Setoran Pajak Ambisius Bikin Defisit Anggaran Membengkak

Proyeksi defisit anggaran 2,7 persen di APBN-P 2015 patut diwaspadai karena sudah pada level yang harus dijaga.

oleh Fiki Ariyanti diperbarui 02 Des 2015, 14:23 WIB
Diterbitkan 02 Des 2015, 14:23 WIB
20150929- Paket Kebijakan Ekonomi Tahap II-Jakarta
Menko bidang Perekonomian Darmin Nasution memberikan keterangan pers terkait kebijakan ekonomi tahap II, Jakarta, Selasa (29/9/2015). Paket kebijakan tahap dua difokuskan pada industri, keuangan dan ekspor. (Liputan6.com/Faizal Fanani)
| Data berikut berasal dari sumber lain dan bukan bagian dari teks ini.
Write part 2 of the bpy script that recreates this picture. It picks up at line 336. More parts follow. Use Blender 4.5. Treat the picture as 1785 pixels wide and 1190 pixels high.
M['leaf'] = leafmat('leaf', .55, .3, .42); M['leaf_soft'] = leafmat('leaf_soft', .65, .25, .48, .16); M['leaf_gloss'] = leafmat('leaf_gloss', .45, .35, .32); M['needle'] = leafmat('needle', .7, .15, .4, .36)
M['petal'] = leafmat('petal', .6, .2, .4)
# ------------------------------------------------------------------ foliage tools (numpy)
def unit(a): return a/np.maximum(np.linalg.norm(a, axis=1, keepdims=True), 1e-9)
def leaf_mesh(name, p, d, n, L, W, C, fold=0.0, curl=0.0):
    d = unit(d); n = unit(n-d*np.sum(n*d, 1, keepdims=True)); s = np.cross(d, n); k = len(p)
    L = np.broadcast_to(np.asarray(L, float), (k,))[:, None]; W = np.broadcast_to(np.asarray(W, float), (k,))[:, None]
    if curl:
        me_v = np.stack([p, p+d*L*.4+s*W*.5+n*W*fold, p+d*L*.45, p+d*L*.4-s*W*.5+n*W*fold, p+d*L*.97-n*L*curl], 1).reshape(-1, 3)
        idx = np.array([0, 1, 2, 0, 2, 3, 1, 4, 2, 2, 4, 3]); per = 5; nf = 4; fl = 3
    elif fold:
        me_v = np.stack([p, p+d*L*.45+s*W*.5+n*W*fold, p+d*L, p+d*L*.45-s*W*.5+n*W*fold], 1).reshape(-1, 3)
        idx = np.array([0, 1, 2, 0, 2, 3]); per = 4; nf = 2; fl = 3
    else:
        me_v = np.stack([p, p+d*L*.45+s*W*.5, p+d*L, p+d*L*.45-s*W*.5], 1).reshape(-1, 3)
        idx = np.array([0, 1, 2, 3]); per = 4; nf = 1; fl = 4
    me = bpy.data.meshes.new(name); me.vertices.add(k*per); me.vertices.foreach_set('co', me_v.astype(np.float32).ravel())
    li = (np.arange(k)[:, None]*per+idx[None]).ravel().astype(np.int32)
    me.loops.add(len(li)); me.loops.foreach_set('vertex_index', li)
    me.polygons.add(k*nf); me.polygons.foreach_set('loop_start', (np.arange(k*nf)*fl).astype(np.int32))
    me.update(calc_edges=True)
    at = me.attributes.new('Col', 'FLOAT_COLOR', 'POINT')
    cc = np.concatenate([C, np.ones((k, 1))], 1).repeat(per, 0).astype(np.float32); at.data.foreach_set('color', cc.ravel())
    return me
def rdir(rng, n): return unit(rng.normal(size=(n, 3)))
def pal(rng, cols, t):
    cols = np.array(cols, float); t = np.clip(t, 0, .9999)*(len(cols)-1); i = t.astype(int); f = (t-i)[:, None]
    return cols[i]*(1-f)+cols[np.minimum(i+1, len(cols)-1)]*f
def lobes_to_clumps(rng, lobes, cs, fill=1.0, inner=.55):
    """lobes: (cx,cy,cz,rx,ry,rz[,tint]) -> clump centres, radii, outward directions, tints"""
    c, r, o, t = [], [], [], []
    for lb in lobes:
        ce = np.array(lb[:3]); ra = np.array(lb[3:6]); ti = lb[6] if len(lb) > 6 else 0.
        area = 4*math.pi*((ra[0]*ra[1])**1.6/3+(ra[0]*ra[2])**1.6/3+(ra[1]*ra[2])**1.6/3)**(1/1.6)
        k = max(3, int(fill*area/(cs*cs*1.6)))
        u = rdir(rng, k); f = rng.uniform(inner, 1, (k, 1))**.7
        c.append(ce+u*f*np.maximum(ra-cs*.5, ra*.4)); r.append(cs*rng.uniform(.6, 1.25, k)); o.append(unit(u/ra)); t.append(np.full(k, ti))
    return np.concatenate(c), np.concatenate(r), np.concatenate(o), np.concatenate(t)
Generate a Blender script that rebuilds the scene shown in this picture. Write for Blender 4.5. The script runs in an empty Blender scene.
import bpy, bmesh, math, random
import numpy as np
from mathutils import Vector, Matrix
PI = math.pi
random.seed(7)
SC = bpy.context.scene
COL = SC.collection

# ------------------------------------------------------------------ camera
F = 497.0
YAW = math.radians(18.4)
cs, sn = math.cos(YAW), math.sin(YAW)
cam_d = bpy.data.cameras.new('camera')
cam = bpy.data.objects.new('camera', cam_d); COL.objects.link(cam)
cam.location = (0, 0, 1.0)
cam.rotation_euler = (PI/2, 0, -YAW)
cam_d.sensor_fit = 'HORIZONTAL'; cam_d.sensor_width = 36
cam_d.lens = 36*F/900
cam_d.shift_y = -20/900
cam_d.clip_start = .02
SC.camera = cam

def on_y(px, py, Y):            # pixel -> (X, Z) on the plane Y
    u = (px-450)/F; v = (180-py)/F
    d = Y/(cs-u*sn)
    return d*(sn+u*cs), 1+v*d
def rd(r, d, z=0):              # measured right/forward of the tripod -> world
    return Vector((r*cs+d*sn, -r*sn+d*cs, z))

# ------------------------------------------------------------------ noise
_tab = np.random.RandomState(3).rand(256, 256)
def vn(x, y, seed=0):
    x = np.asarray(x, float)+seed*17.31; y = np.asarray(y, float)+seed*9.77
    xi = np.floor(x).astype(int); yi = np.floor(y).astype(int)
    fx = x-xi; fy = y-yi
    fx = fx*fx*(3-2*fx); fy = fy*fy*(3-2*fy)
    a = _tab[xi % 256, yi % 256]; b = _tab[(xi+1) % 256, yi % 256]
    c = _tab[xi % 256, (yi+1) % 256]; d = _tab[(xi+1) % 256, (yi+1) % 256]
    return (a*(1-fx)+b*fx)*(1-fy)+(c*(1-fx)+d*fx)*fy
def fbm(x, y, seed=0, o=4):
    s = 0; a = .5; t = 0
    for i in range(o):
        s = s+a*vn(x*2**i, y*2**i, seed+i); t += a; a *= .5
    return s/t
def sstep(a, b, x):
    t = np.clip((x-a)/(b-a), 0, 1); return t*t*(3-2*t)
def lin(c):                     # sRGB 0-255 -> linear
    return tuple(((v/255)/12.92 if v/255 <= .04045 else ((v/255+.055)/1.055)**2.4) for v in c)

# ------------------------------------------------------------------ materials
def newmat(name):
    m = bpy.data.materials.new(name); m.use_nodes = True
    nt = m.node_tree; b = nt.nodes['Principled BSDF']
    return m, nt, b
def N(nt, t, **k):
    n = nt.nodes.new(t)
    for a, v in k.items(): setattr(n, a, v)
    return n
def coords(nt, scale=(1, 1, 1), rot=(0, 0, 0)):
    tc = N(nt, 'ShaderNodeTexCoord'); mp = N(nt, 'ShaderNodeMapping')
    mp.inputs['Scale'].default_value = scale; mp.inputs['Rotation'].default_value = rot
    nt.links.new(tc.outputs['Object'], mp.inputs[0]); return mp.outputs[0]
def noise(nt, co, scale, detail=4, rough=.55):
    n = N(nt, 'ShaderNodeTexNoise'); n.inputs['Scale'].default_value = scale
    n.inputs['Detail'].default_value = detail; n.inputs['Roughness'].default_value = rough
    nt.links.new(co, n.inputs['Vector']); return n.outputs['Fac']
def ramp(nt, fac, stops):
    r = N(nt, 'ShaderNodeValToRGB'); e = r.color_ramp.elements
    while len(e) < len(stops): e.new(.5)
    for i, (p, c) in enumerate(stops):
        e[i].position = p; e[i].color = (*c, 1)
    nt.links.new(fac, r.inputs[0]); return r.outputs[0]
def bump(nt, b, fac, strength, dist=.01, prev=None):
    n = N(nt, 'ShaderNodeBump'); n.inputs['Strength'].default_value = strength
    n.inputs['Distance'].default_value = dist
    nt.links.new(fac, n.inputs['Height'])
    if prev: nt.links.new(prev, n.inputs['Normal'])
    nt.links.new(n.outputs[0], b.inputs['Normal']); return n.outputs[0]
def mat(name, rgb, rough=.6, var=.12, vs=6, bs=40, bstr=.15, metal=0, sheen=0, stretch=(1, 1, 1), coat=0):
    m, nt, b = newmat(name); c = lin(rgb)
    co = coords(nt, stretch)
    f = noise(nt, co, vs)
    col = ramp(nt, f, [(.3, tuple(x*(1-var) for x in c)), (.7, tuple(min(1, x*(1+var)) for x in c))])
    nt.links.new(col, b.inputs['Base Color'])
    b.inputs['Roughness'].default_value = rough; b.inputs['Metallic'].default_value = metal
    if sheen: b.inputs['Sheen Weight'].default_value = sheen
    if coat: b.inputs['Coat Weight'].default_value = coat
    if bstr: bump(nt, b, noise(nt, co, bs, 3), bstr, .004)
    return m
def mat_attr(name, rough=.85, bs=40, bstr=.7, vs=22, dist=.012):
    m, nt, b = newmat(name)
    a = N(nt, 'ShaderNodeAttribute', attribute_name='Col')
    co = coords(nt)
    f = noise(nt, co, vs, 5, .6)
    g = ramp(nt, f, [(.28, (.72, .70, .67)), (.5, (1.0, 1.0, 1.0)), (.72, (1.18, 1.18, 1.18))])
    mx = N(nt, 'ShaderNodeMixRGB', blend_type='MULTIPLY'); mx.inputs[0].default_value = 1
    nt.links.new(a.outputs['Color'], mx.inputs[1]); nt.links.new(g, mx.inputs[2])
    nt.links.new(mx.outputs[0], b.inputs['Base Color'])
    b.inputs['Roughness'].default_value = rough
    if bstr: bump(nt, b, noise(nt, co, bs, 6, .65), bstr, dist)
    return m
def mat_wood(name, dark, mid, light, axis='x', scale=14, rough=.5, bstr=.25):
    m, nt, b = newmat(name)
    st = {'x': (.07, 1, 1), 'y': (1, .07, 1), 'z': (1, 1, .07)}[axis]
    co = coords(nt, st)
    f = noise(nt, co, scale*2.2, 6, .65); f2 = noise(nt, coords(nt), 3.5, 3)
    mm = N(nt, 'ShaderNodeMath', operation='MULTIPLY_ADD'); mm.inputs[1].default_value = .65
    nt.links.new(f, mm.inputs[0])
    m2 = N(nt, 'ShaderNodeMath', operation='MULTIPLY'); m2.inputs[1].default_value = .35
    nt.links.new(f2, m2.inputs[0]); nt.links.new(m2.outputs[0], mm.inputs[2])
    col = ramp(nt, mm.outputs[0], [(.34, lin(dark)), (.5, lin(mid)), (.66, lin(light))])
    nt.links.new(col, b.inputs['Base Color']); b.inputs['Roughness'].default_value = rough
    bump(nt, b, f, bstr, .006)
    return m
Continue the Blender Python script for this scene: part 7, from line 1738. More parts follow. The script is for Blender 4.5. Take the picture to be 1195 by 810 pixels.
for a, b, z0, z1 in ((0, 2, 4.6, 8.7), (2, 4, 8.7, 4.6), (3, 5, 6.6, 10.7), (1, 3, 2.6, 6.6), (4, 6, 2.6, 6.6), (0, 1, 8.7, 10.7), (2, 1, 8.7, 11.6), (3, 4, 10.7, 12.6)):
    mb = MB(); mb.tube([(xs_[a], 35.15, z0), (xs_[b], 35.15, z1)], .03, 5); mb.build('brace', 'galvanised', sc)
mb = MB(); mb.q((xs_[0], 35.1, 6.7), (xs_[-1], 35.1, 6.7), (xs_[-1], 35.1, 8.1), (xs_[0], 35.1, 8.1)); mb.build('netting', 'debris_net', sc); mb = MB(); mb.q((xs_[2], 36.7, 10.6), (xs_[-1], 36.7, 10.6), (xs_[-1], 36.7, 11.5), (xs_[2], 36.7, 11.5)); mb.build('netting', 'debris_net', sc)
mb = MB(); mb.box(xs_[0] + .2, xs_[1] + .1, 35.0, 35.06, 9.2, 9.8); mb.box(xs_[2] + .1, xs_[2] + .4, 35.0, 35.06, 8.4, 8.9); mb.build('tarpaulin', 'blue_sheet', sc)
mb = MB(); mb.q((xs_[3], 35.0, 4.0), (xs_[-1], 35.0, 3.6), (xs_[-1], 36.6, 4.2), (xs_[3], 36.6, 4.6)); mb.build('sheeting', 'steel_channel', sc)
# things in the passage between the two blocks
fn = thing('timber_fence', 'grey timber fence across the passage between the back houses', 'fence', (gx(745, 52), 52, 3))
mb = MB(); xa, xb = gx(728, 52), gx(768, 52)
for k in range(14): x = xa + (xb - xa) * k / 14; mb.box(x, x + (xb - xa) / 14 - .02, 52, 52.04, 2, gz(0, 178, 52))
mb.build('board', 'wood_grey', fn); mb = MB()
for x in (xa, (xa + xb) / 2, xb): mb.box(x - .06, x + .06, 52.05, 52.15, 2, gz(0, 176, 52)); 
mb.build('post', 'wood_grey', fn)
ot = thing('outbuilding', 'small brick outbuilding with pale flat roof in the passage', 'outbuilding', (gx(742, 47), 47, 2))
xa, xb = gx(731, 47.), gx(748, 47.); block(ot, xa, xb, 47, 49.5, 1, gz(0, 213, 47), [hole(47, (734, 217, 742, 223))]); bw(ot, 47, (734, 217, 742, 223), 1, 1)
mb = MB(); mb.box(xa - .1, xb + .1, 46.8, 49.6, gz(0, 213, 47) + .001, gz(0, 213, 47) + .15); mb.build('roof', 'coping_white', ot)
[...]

Liputan6.com, Jakarta - Menteri Koordinator Bidang Perekonomian, Darmin Nasution menilai proyeksi defisit Anggaran Pendapatan dan Belanja Negara Perubahan (APBN-P) 2015 kian melebar. Dalam hitungannya, proyeksi defisit sudah di level 2,7 persen, mendekati ambang toleransi yang diperbolehkan dalam Undang-undang (UU) sebesar 3 persen.

Defisit fiskal membengkak karena pengeluaran atau belanja negara Rp 1.984,1 triliun lebih tinggi dibanding pagu pendapatan negara yang dipatok Rp 1.761,6 triliun di APBN-P 2015. Sementara skenario terburuk penerimaan pajak diramalkan hanya mampu terkumpul 85 persen dari target Rp 1.294,25 triliun.

Darmin mengatakan, defisit anggaran membengkak bukan karena persoalan belanja negara. Namun, target pendapatan negara yang dibebankan pada sektor pajak dan bea cukai sangat tinggi di tengah perlambatan ekonomi dunia dan Indonesia.

"Targetnya tinggi. Sebenarnya spending kita tidak pernah mencapai target 100 persen, biasanya 90 persen, jadi ini bukan urusan spending. Ini urusan ekonomi yang melambat, menghasilkan penerimaan pajak yang melambat dan penerimaan lain. Tapi pada saat yang sama target yang ditetapkan terlalu tinggi," paparnya di Jakarta, Rabu (2/12/2015).


Menurut Darmin, proyeksi defisit 2,7 persen di APBN-P 2015 patut diwaspadai karena sudah pada level yang harus dijaga. Sebab UU Nomor 17 Tahun 2003 tentang Keuangan Negara membatasi defisit fiskal di APBN dan APBD tidak lebih dari 3 persen.

"Sebesar 2,7 persen sudah level yang harus dijaga, karena batasnya 3 persen," tegas Mantan Dirjen Pajak dan Gubernur Bank Indonesia (BI) itu.

Perihal batas aman defisit fiskal 3 persen yang perlu ditinjau, Darmin memberikan pandangannya terhadap ekonomi makro Indonesia dan dunia. "Itu kan (batas defisit) buatan negara. Kalau pemerintah dan DPR mau membicarakannya, ya bisa saja. Tapi bagaimanapun juga ekonomi dunia itu terlalu banyak defisit dan utangnya. Jadi kita tidak perlu ikut-ikutan," pungkasnya.

Sebelumnya, Kementerian Keuangan (Kemenkeu) memperkirakan hanya sanggup mengumpulkan penerimaan pajak sekitar Rp 1.099 triliun atau 85 persen dari target Rp 1.294 triliun di Anggaran Pendapatan dan Belanja Negara Perubahan (APBN-P) 2015. Dengan begitu, kekurangan (shortfall) penerimaan pajak ditaksir sekitar Rp 195 triliun.

Menteri Keuangan (Menkeu), Bambang Brodjonegoro mengungkapkan, pemerintah akan tetap menjaga defisit anggaran dalam batas aman yaitu 3 persen dari Produk Domestik Bruto (PDB). Batas aman tersebut sesuai amanat Undang-undang (UU) Keuangan Negara meskipun penerimaan pajak gagal mencapai target.

"Perkiraan realisasi penerimaan pajak 85 persen hingga 87 persen tahun ini karena memang sangat berat sampai akhir tahun. Tapi kita akan jaga defisit di level aman di bawah 3 persen dari PDB," ujar Bambang.

Jika dihitung, 85 persen dari target penerimaan pajak Rp 1.294 triliun, diperkirakan hanya akan tercapai sekitar Rp 1.099 triliun. Itu artinya, ada kekurangan penerimaan pajak sampai sekitar Rp 195 triliun atau lebih besar dibanding prediksi sebelumnya Rp 120 triliun.